La Tunisie devrait de ce fait considérer
l’appui d’un cabinet de « public relations » qui accroitrait la
visibilité de notre pays auprès de l’administration américaine et du
Congrès et viendrait compléter le travail que fournissent notre
ambassade et notre diaspora à Washington. Cet investissement ne
nécessiterait que très peu de ressources financières tant la proposition
de valeur de la Tunisie est positive, mais devient nécessaire dans un
pays ou le lobbying est utilisé par tous et ou la nouvelle
administration pourrait être moins a l’écoute de la cause tunisienne que
la précédente.
Notre pays a recouru aux Etats-Unis,
trois fois dans les 6 dernières années pour des appuis budgétaires sous
forme de loan guarantees de 500 millions de dollars chacun ; ceux-ci ont
permis à la Tunisie de lever des fonds sur les marché internationaux en
bénéficiant de la garantie des Etats Unis. Pourra-t-on à nouveau
compter sur ce support ? Seulement en mettant en avant les forces de la
Tunisie auxquelles la nouvelle administration sera sensible, et qui
rejoignent ses priorités : lutte contre le terrorisme, Return on
Investment et coopération win-win dans laquelle la Tunisie contribuerait
également d’une façon ou d’une autre a l’essor de l’économie
américaine.
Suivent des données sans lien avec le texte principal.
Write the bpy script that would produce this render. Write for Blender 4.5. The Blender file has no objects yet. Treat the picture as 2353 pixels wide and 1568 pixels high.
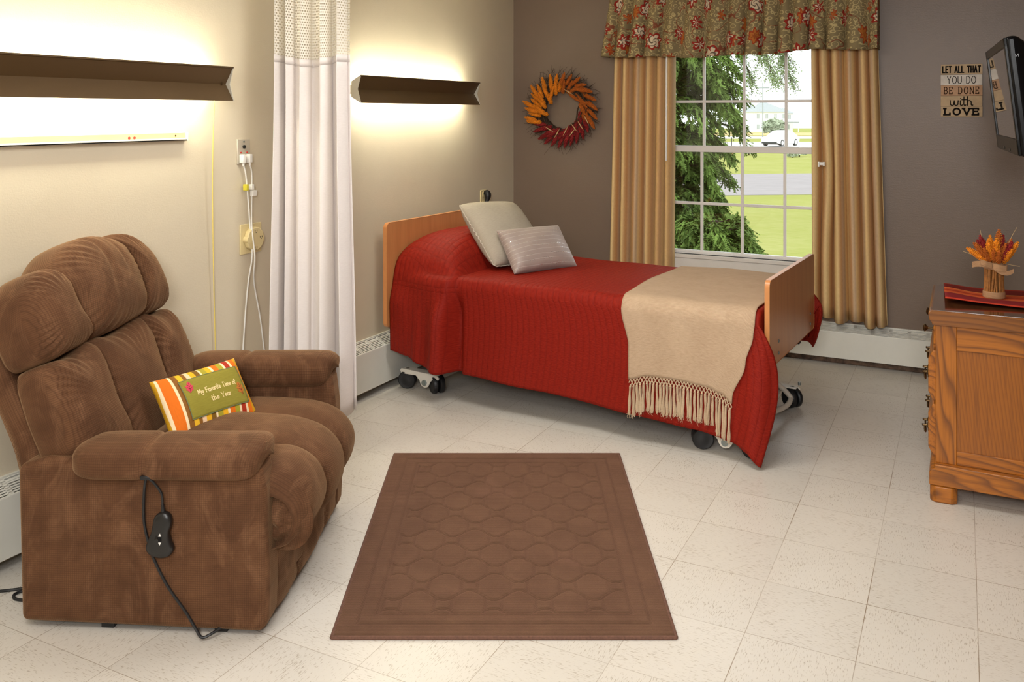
import bpy, bmesh, math, random
from math import sin, cos, pi, sqrt, exp, radians
from mathutils import Vector, Matrix, noise as mnoise
random.seed(11)
SC = bpy.context.scene
COL = SC.collection

# ------------------------------------------------------------------ camera, world, exposure, lights
FPX, CXP, HORP, W, H = 2040.0, 1176.5, 260.0, 2353, 1568
TH = radians(26.9)
CAMZ = 1.535
cam_d = bpy.data.cameras.new('camera')
cam = bpy.data.objects.new('camera', cam_d)
COL.objects.link(cam)
cam.location = (0, 0, CAMZ)
cam.rotation_euler = (pi/2, 0, TH)
cam_d.sensor_width = 36
cam_d.lens = FPX/W*36
cam_d.shift_y = (HORP-H/2)/W
cam_d.clip_end = 2000
SC.camera = cam
SC.view_settings.view_transform = 'Standard'
SC.view_settings.look = 'None'
SC.view_settings.gamma = 1
SC.view_settings.use_curve_mapping = False
SC.view_settings.exposure = 0.0

world = bpy.data.worlds.new('overcast_sky')
SC.world = world
world.use_nodes = True
bgn = world.node_tree.nodes['Background']
bgn.inputs[0].default_value = (0.93, 0.97, 1.0, 1)
bgn.inputs[1].default_value = 2.7

def area(name, loc, sx, sy, power, col, rot=(0, 0, 0)):
    d = bpy.data.lights.new(name, 'AREA')
    d.shape = 'RECTANGLE'; d.size = sx; d.size_y = sy; d.energy = power; d.color = col
    o = bpy.data.objects.new(name, d); COL.objects.link(o)
    o.location = loc; o.rotation_euler = rot
    return o
# added fill light from invented ceiling panels out of view (built further down)
area('added_ceiling_fill', (-1.15, 0.25, 2.395), 1.15, 1.15, 30, (1.0, 0.985, 0.95))
area('added_ceiling_fill', (-1.25, 3.05, 2.395), 1.15, 0.55, 22, (1.0, 0.985, 0.95))
# the photographer's diffused flash, high beside the camera
fl_dir = Vector((-1.15, 4.6, 0.9))-Vector((0.05, -0.75, 2.05))
area('camera_flash', (0.05, -0.75, 2.05), 0.8, 0.6, 34, (1.0, 0.995, 0.985), fl_dir.to_track_quat('-Z', 'Y').to_euler()).data.spread = radians(112)

# ------------------------------------------------------------------ materials
def S(r, g, b):
    def f(c):
        c /= 255.0
        return c/12.92 if c <= 0.04045 else ((c+0.055)/1.055)**2.4
    return (f(r), f(g), f(b), 1.0)

class NT:
    def __init__(s, name):
        s.m = bpy.data.materials.new(name); s.m.use_nodes = True
        s.t = s.m.node_tree; s.b = s.t.nodes['Principled BSDF']
        s.out = s.t.nodes['Material Output']
    def n(s, typ, **kw):
        nd = s.t.nodes.new(typ)
        for k, v in kw.items():
            if k.startswith('i_'):
                key = k[2:]
                key = int(key) if key.isdigit() else key.replace('_', ' ')
                s.set(nd, key, v)
            else: setattr(nd, k, v)
        return nd
    def set(s, nd, key, v):
        if isinstance(v, bpy.types.NodeSocket): s.t.links.new(v, nd.inputs[key])
        else: nd.inputs[key].default_value = v
    def math(s, op, a, b=0.0, c=0.0):
        nd = s.t.nodes.new('ShaderNodeMath'); nd.operation = op
        s.set(nd, 0, a); s.set(nd, 1, b); s.set(nd, 2, c)
        return nd.outputs[0]
    def mix(s, f, a, b, blend='MIX'):
        nd = s.t.nodes.new('ShaderNodeMix'); nd.data_type = 'RGBA'; nd.blend_type = blend
        s.set(nd, 0, f); s.set(nd, 6, a); s.set(nd, 7, b)
        return nd.outputs[2]
    def coord(s, kind='Object', scale=(1, 1, 1), rot=(0, 0, 0), loc=(0, 0, 0)):
        tc = s.t.nodes.new('ShaderNodeTexCoord'); mp = s.t.nodes.new('ShaderNodeMapping')
        mp.inputs['Scale'].default_value = scale; mp.inputs['Rotation'].default_value = rot
        mp.inputs['Location'].default_value = loc
        s.t.links.new(tc.outputs[kind], mp.inputs[0])
        return mp.outputs[0]
    def sep(s, v):
        nd = s.t.nodes.new('ShaderNodeSeparateXYZ'); s.t.links.new(v, nd.inputs[0]); return nd.outputs
    def noise(s, vec, scale, detail=3, rough=0.55, out=0, dist=0.0):
        nd = s.n('ShaderNodeTexNoise', i_Vector=vec, i_Scale=scale, i_Detail=detail, i_Roughness=rough, i_Distortion=dist)
        return nd.outputs[out]
    def ramp(s, fac, stops, interp='LINEAR'):
        nd = s.t.nodes.new('ShaderNodeValToRGB'); nd.color_ramp.interpolation = interp
        s.set(nd, 0, fac)
        el = nd.color_ramp.elements
        while len(el) < len(stops): el.new(0.5)
        for e, (p, c) in zip(el, stops):
            e.position = p; e.color = c if len(c) == 4 else (*c, 1)
        return nd.outputs[0]
    def maprange(s, v, a, b, c, d):
        nd = s.t.nodes.new('ShaderNodeMapRange'); s.set(nd, 0, v)
        for i, x in enumerate((a, b, c, d)): nd.inputs[i+1].default_value = x
        return nd.outputs[0]
    def bump(s, h, strength=0.3, dist=0.002):
        nd = s.n('ShaderNodeBump', i_Height=h, i_Strength=strength, i_Distance=dist)
        s.t.links.new(nd.outputs[0], s.b.inputs['Normal'])
    def base(s, c): s.set(s.b, 'Base Color', c)
    def rough(s, v): s.set(s.b, 'Roughness', v)

def plain(name, col, rough=0.5, metal=0.0, var=0.08, scale=12.0, bump=0.0, bscale=200.0, coat=0.0, spec=0.5, sheen=0.0):
    t = NT(name)
    v = t.coord('Object')
    n = t.noise(v, scale, 4)
    f = t.maprange(n, 0.3, 0.7, 1.0-var, 1.0+var)
    cc = t.n('ShaderNodeCombineColor', i_0=f, i_1=f, i_2=f)
    t.base(t.mix(1.0, col, cc.outputs[0], 'MULTIPLY'))
    t.rough(rough); t.set(t.b, 'Metallic', metal); t.set(t.b, 'Specular IOR Level', spec)
    if coat: t.set(t.b, 'Coat Weight', coat); t.set(t.b, 'Coat Roughness', 0.08)
    if sheen: t.set(t.b, 'Sheen Weight', sheen); t.set(t.b, 'Sheen Roughness', 0.4)
    if bump: t.bump(t.noise(v, bscale, 2), bump, 0.001)
    return t.m

def emit(name, col, strength):
    t = NT(name); t.base((0.9, 0.9, 0.9, 1)); t.set(t.b, 'Emission Color', col); t.set(t.b, 'Emission Strength', strength)
    return t.m

MAT = {}
def wallmat(name, col, rough, bstr):
    t = NT(name); v = t.coord('Object')
    n = t.noise(v, 3.0, 4); f = t.maprange(n, 0.3, 0.7, 0.97, 1.03)
    cc = t.n('ShaderNodeCombineColor', i_0=f, i_1=f, i_2=f)
    t.base(t.mix(1.0, col, cc.outputs[0], 'MULTIPLY')); t.rough(rough)
    a = t.noise(v, 160, 3); b = t.noise(t.coord('Object', (25, 25, 220)), 1.0, 3)
    t.bump(t.math('ADD', a, t.math('MULTIPLY', b, 0.6)), bstr, 0.0015)
    return t.m
MAT['wall_cream'] = wallmat('cream_wall_paint', S(212, 200, 177), 0.55, 0.25)
MAT['wall_taupe'] = wallmat('taupe_wall_paint', S(119, 101, 87), 0.42, 0.35)
MAT['ceiling'] = wallmat('ceiling_white', S(232, 228, 218), 0.8, 0.2)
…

Un exemple notable est celui de ce jeune entrepreneur
tunisien, en négociation avec un grand groupe américain qui devrait
intégrer son application dans leur suite de logiciels, contribuant ainsi
à créer de la valeur aux Etats-Unis, tout en créant de l’emploi et de
l’espoir en Tunisie.
A nous de saisir les rencontres
bilatérales à venir, la négociation TIFA (Mars 2017), le dialogue
stratégique et la Joint Economic Commission (deuxième partie de 2017)
pour prendre le lead sur la coopération économique et les moyens de la
renforcer et saisir cette opportunité historique d’une administration
non conventionnelle, pour faire en sorte que la nouvelle Tunisie
démocratique reste une priorité pour les Etats-Unis et le monde.